Books: New Old World Order

Books: New Old World Order

by Author(s): William Anthony Hay
 

The greater challenge to the international order may lie in the tensions within, rather than between, states, as James suggests. The United States holds a predominance of power not seen since imperial Rome, a development that profoundly changed the international system and underpins post-1989 globalization. Like Rome, however, the American-led global order faces problems created primarily by its own internal dynamics. What James calls the "Roman dilemma" arises from the fact that the way in which peaceful commerce produces a stable, prosperous and integrated global order also creates undercurrents of conflict. A vicious circle thus leads the liberal, commercial world order to subvert and destroy itself.

James warns that the current system's excessive reliance on rules, rather than consensus, threatens its enduring legitimacy. Without legitimacy based on shared assumptions, the costs of economic change spark political backlash. The internal disturbance in a far-flung country can reverberate dramatically, given the new proximities and connections of globalization--as witnessed on September 11. Understanding the problem requires a long view that takes into account historical examples where systems decayed from within.

Internal problems from 1760 to 1825 exposed fault lines within Britain's North Atlantic world, the ancien régime of France and the empire of Habsburg Spain. Reform led to still more pressures and fragmentation. The beginnings of what historians describe as the age of Atlantic revolutions provided the backdrop to Edward Gibbon's Decline and Fall of the Roman Empire and Adam Smith's Wealth of Nations. Both works explored the internal conditions that eroded great accumulations of power, and their appearance in 1776 coincided with the crisis of the American Revolution. Like many authors, Gibbon and Smith wrote with an eye on the headlines of their day, and James discerns in their work an inquiry into the relationship between social order and rules that guides his erudite discussion.

American military supremacy and a global economic order that generates unparalleled prosperity limit the scope for confrontation among great powers. An open break would impose too many costs. Instead, leaders confine themselves to heated rhetoric and "gesture politics", allowing them to grandstand but avert conflict. In earlier periods, such posturing might be the prologue to war, as with the Ems dispatch that produced the Franco-Prussian war in 1870, but they now generate little more than domestic applause. The deeper problem lies in the discontent of those groups that believe themselves victims of economic change.

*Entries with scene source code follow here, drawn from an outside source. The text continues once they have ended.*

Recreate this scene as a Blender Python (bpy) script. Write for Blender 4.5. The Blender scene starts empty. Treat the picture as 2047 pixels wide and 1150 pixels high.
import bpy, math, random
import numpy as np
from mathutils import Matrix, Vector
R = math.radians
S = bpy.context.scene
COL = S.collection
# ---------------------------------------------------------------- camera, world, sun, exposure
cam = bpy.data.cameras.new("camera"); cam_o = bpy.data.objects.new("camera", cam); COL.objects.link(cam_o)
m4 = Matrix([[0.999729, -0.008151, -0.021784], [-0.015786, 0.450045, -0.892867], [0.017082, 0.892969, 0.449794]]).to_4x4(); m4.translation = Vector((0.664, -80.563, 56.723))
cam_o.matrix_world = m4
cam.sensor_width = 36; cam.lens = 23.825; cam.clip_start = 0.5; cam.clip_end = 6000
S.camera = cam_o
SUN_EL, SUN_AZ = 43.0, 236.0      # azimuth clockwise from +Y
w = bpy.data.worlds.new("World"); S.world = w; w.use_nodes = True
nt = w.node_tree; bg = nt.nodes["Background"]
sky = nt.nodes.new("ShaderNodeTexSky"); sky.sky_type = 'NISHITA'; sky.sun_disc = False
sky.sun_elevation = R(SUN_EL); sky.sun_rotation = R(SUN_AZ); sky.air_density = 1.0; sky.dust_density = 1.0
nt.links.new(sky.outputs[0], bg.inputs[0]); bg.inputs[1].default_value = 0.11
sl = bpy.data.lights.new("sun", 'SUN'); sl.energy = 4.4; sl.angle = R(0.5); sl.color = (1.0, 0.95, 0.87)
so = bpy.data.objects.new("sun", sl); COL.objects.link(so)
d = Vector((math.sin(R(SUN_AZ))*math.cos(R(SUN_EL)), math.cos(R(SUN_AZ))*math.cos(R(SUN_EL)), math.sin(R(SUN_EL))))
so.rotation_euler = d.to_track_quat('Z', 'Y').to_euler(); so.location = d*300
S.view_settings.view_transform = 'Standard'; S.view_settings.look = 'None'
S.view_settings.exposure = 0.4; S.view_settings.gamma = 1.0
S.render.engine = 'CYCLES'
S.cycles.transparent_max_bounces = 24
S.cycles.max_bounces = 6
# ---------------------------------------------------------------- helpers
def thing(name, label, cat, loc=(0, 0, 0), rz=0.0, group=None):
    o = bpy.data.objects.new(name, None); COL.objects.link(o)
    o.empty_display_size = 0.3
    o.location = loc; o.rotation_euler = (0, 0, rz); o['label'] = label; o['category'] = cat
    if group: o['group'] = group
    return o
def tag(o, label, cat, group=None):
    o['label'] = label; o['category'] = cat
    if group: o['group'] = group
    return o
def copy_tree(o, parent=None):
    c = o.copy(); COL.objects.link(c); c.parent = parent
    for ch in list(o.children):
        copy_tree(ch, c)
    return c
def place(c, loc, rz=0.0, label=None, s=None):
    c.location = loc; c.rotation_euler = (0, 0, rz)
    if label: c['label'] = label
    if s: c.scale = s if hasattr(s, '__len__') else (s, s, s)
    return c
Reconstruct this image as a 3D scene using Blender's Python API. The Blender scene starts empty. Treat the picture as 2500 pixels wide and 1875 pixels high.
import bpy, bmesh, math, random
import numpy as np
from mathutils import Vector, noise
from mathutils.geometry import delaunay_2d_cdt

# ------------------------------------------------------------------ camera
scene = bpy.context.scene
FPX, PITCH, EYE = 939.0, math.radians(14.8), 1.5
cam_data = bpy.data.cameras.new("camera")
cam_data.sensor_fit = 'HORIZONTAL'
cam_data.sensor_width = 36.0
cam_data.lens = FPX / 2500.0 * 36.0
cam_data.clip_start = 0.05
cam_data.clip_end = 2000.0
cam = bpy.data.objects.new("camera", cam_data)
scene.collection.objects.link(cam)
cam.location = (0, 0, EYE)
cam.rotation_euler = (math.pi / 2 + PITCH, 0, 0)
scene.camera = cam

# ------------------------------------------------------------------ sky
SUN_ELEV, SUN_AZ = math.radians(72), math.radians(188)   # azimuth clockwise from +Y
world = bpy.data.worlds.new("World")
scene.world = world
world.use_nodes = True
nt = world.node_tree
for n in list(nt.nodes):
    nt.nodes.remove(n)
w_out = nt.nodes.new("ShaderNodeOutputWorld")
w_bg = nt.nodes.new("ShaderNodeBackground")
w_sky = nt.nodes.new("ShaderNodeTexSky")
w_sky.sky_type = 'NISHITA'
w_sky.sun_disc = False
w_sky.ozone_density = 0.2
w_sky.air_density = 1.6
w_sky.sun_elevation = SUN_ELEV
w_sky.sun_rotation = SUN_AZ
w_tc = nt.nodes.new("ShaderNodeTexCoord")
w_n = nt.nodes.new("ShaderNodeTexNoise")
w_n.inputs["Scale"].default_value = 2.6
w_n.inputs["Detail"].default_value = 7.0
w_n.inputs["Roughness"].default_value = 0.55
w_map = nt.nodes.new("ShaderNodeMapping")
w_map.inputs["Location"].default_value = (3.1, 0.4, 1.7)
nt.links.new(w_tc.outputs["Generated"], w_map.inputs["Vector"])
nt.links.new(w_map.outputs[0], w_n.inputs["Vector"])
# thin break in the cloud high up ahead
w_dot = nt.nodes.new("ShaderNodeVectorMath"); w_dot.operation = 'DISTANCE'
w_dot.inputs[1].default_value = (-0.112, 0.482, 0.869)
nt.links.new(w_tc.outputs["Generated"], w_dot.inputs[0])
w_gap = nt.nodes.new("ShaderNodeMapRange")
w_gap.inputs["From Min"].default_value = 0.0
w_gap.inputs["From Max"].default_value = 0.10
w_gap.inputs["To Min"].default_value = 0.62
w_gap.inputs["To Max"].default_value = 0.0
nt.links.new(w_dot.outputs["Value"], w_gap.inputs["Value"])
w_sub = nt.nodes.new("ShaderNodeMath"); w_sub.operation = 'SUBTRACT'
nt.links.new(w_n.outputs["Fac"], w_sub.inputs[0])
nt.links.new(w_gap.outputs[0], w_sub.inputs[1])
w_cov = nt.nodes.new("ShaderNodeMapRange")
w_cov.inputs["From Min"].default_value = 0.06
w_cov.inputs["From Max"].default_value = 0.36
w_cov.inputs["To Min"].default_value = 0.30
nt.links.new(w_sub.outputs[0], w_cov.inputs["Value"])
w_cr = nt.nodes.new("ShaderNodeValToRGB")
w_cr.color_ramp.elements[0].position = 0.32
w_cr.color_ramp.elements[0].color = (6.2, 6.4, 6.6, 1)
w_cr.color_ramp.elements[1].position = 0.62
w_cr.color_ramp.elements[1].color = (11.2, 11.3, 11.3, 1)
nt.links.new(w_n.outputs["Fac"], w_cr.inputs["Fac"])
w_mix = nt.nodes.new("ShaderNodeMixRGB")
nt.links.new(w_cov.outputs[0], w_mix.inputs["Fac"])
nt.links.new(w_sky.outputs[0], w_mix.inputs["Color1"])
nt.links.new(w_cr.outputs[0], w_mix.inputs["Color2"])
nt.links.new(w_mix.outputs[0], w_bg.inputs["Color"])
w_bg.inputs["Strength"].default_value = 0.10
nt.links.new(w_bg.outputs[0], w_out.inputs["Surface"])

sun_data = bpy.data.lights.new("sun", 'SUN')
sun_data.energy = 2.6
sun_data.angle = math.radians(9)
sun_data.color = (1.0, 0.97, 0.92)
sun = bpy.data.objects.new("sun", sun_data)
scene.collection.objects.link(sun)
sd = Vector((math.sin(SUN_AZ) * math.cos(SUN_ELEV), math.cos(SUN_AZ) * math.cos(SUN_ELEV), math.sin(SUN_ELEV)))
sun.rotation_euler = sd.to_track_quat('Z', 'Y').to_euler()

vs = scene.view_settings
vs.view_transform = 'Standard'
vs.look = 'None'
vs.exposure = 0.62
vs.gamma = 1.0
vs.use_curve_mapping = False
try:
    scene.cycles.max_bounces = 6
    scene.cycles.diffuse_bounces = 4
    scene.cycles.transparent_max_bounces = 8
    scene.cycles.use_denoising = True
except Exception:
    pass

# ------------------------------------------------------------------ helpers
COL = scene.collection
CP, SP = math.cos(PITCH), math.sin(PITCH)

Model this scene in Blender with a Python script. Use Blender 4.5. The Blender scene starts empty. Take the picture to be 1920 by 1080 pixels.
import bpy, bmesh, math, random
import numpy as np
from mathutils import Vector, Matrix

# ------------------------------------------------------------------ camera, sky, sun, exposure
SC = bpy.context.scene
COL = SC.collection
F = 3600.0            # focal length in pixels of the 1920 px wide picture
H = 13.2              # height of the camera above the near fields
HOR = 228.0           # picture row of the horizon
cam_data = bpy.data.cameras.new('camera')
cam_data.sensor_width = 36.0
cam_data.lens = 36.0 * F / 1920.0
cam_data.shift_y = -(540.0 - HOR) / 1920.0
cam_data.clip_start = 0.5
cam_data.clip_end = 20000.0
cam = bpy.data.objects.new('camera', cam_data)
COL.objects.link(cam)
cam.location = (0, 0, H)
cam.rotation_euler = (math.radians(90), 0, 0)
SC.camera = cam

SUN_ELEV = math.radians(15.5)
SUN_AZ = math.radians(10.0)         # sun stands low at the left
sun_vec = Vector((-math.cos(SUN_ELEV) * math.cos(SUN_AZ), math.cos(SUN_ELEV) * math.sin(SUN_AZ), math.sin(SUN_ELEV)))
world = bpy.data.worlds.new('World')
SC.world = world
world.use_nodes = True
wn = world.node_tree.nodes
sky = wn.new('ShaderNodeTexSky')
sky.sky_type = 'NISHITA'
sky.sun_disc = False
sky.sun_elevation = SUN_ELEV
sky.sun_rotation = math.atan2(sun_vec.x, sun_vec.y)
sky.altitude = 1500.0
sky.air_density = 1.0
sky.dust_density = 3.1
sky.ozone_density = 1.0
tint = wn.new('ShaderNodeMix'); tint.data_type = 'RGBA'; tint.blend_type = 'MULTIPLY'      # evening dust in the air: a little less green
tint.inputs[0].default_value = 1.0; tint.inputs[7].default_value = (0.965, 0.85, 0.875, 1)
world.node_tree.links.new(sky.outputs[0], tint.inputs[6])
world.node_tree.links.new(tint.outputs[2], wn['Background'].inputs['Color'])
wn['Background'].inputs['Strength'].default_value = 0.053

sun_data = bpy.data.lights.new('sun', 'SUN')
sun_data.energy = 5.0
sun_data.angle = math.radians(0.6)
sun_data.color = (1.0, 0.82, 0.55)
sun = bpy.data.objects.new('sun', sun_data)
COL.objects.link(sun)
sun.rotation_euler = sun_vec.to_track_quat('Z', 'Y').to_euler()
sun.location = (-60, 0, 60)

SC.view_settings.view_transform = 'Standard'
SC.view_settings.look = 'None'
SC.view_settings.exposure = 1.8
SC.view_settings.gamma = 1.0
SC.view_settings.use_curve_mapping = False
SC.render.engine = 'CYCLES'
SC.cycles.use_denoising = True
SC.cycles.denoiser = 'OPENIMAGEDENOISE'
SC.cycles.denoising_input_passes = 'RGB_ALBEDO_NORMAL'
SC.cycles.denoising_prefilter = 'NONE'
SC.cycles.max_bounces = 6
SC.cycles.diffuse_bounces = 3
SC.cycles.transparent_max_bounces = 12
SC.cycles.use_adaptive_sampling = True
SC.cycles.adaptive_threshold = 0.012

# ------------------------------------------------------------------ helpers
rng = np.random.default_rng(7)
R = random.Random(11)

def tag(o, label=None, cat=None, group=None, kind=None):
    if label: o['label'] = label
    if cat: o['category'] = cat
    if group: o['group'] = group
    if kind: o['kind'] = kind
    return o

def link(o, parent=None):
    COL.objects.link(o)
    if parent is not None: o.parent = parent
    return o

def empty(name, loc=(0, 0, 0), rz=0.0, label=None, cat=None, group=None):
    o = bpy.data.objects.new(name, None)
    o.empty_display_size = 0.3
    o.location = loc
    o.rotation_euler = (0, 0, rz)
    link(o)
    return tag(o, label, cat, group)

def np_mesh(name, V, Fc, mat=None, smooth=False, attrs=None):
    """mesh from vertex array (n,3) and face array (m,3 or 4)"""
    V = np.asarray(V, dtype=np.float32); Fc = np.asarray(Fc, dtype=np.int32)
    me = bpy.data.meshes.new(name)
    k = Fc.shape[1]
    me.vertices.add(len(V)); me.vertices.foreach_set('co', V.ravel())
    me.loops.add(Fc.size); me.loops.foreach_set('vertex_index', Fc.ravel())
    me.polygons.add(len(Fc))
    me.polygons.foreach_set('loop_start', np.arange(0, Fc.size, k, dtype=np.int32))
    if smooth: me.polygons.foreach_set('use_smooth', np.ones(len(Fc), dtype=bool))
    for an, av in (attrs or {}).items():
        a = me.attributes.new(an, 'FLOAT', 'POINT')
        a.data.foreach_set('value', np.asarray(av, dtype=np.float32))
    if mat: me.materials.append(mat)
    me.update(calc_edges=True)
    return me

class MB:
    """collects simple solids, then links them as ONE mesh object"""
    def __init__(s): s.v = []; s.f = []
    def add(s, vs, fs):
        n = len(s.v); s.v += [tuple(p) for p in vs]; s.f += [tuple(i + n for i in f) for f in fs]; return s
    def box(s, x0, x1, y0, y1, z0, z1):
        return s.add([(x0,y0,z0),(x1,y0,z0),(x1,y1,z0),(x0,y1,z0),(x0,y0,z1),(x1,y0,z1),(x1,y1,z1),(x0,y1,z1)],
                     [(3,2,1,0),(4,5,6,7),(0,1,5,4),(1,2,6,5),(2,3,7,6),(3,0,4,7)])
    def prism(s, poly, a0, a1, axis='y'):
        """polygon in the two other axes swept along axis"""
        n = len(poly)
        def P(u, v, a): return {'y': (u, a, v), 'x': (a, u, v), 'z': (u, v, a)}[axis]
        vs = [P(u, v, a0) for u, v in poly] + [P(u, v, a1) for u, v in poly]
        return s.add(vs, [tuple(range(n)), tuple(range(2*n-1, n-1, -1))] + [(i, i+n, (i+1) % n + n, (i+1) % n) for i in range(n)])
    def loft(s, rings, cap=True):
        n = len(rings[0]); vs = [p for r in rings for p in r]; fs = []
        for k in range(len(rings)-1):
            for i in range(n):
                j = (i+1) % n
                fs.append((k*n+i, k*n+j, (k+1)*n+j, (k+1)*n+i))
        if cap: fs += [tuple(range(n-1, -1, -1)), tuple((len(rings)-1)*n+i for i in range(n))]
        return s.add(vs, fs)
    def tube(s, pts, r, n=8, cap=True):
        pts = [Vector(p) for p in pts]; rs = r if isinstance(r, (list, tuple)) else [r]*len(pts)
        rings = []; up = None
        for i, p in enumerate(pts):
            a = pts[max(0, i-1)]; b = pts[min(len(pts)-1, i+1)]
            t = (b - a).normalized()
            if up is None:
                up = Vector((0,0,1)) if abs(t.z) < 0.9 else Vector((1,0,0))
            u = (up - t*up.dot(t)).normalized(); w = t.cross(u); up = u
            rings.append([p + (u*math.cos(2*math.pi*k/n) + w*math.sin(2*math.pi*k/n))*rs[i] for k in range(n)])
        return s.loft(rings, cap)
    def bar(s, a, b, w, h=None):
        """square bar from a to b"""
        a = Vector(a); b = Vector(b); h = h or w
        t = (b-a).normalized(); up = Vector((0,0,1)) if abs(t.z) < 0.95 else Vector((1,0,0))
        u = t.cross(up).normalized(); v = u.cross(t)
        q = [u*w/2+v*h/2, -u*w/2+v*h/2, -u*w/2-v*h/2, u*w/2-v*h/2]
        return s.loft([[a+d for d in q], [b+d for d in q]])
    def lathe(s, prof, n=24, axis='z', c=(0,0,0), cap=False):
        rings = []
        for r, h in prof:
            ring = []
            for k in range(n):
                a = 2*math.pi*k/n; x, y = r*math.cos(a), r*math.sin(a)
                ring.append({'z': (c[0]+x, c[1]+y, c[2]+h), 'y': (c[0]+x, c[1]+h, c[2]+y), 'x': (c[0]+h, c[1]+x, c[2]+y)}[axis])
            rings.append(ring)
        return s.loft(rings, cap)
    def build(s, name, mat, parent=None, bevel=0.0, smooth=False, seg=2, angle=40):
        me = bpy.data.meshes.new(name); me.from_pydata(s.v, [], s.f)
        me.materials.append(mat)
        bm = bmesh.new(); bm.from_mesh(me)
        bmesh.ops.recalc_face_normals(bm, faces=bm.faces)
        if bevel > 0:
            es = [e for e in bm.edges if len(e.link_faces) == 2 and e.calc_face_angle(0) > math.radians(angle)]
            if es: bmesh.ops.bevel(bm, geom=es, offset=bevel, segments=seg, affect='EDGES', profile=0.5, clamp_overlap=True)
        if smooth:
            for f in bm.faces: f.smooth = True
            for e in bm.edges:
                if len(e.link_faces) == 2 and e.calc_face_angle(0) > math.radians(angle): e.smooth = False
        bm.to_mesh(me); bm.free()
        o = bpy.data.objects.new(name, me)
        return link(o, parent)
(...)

James explored at length the historical pattern whereby economic dislocation produces efforts to insulate powerful domestic constituencies in The End of Globalization: Lessons from the Great Depression (2000), and here he describes the tensions it creates with greater attention to culture and an eye to current policy concerns. Demands for greater regulation and protectionist measures have created an increasingly dense network of rules that limits flexibility. Post-1945 liberal internationalism was propelled by American efforts and served American interests, but, as John Ikenberry has pointed out, the constraints it has imposed over the past few decades have led Americans to turn away from the system they created. James sees this as part of a much wider pattern that challenges the legitimacy of the current order.

Can the system hold? The United States serves as the linchpin of global economic stability, but budget and trade deficits make its position more precarious than during the immediate post-1945 decades of unchallenged supremacy. Even in the 1960s, Washington aroused Charles de Gaulle's ire by using the dollar's position as a reserve currency to sustain American spending with other people's money.

James considers American dynamism today as contingent on the nation's continued ability to borrow and draw investment. While fiscal problems threaten the sustained growth the United States needs to maintain capital inflows, other countries have also seen their fiscal position deteriorate at the millennium. Greater integration of the global economy increases the potential for shocks to echo through the system. James claims that financial volatility tends to fuel resistance to globalization among those less able to weather the storm.

Just as globalization transmits pressures through the economic system, so the politics of empire can exaggerate the impact of circumstances along the periphery. Unrest in outlying regions, seemingly of little significance, can generate threats to the metropole, as with terrorist attacks. Also, James argues that when great powers select one central focus, others are neglected. Vietnam in the late 1960s and the Iranian hostage crisis are examples. And the current nation-building project in Iraq provides an uncertain basis on which to stake American prestige. Direct intervention can weaken the legitimacy of empire, sparking further challenge and undermining support at home. Political cycles, like economic ones, can be virtuous or vicious, quickly transforming stability-building measures into destabilizing missteps.

Neither James nor Layne provide specific answers to the problems of global order, and James makes no pretense of attempting to do so. Both authors point to the importance of pragmatism. The practice of transforming sound principles into an ideology and then testing it to the breaking point always ends badly. The inevitability of change underlines the need for continuity and the dangers of promoting instability. Force only works in carefully chosen situations. More importantly, policymakers should prevent crises from reaching that critical point demanding intervention.

American policy succeeded remarkably in creating structures to contain or manage conflict after 1945, but little has been done to adapt international organizations or alliances for new circumstances. Neither grand projects nor strategies seem likely to gain sufficient traction, now that the idealistic moment of the 1990s has passed. Instead, it will take careful work along the margins of diplomacy to strengthen institutions sapped by apathy or overreaching.